Given that history, the question becomes: Was the problem Devine Racing, or was it the idea of holding a big-time marathon in Las Vegas?

Here are a few indicators.

As bad as Devine’s performance has been, the company did succeed in expanding the race after taking it over in 2005, suggesting it has greater potential.

Before Devine, the marathon was run by a local group, drawing 5,500 runners in 2004. Last year, 17,000 runners participated and 15,000 are registered for Sunday.

Devine will not manage the race after this year. A company that operates successful marathons across the country is taking over.

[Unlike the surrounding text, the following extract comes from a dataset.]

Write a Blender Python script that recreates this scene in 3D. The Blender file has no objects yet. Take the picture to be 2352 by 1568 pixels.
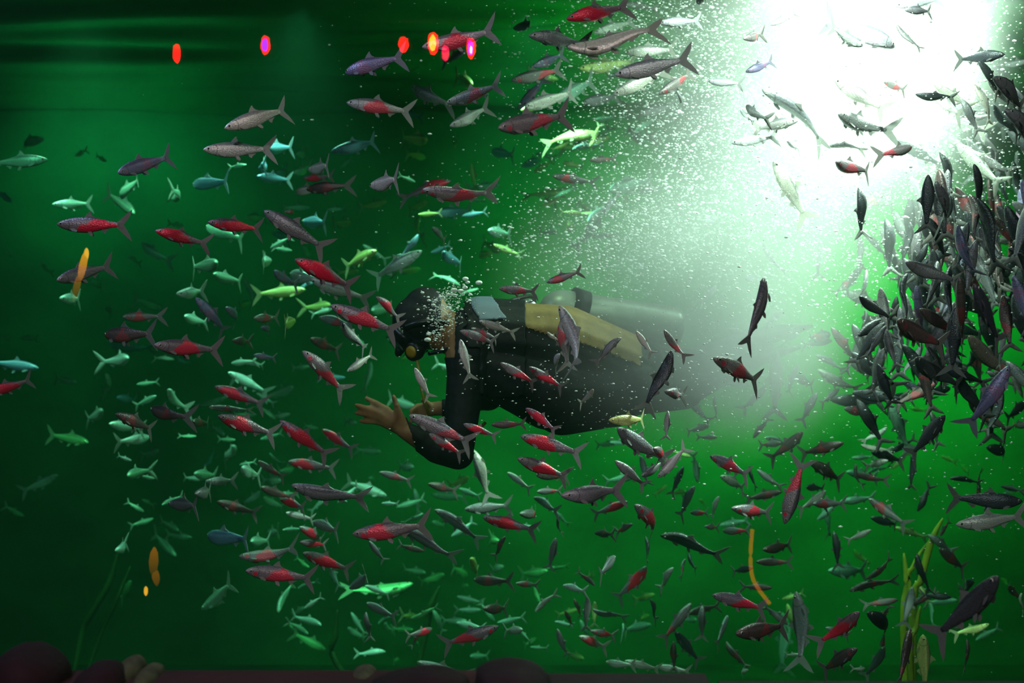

San Diego-based Competitor Group Inc. thinks it can eventually draw as many as 30,000 runners to the course, with its starting line on the Strip.

The 2009 race will be renamed the Rock ’n’ Roll Las Vegas Marathon, joining a lineup of nine marathons the Competitor Group will hold next year across the country.

In those races, the company features unique courses — near the Alamo in San Antonio, through Music Row in Nashville and along the ocean in Virginia Beach — coupled with rock bands lining the roads and big concerts at the end.

Peter Englehart, chief executive officer of the Competitor Group, acknowledged the formula will need some tinkering in the next year for it to work in Las Vegas.

“We usually do a big headliner rock concert,” Englehart said. “But in Las Vegas there’s concerts every night.”

Not to mention the Cirque shows, the comedians, the magicians and the ever-present allure of the casinos.

Competitor Group’s record gives the Las Vegas running community good reason for hope.

The Rock ’n’ Roll Marathon in Arizona and an event in Nashville each drew 31,000 runners this year. In June, 22,000 runners competed in the Rock ’n’ Roll Marathon in San Diego.

Last month the company’s first event in San Antonio drew 30,000 runners, thought to be U.S. record for inaugural road races to be held annually.

Englehart and others with the Competitor Group say they can leverage their reputation and use marketing to draw marathoners to Las Vegas.

Amby Burfoot, editor at large of Runner’s World magazine, called the group “the best in the game.”

Burfoot said the Rock ’n’ Roll marathons are typically smoothly run, entertaining and can be used as qualifying races for serious runners trying to get into the Boston Marathon and other prestigious races. Rich Benyo, editor of Marathon & Beyond, said Competitor Group’s marathons “are well-organized, they have reasonable financial backing, and by integrating Las Vegas into their stable of well-run races, the fabled ‘next level’ should be a distinct possibility.”

The “next level” means more runners, more publicity and earning the respect of runners who travel around the country to run 26.2 miles in unique settings.

“After the top three to five races, you have this secondary level of races,” said Burfoot, who won the 1968 Boston Marathon and ran the race again this year. “I think that’s where Las Vegas wants to put itself. The sky is the limit because Las Vegas is Las Vegas.”

Seventy-eight percent of the people who ran the Las Vegas race last year came from out of town and Competitor Group is working on a marketing strategy to lure even more runners to Las Vegas.

Typically, between 50 percent and 70 percent of Rock ’n’ Roll marathon runners don’t live in the host city, Englehart said.

That figure would likely be higher in Las Vegas, given its smaller local market and attraction to tourists.

The attractions of Las Vegas can make a race compelling not only for the athletes, but for family and friends coming to town to show support.

“They are looking for an experience that will give them the ability to travel and something their spouses can appreciate,” said Jeff Calloway, a longtime marathon coach, former Olympian and a columnist for Runner’s World. “It’s a package that makes it fun.”

Englehart is banking on the idea that his company’s blueprint will work in Las Vegas. “Our formula involves long weekends, traveling to places with flat terrain and combining entertainment,” Englehart says.

That formula might or might not work in Las Vegas. The answer will come next year.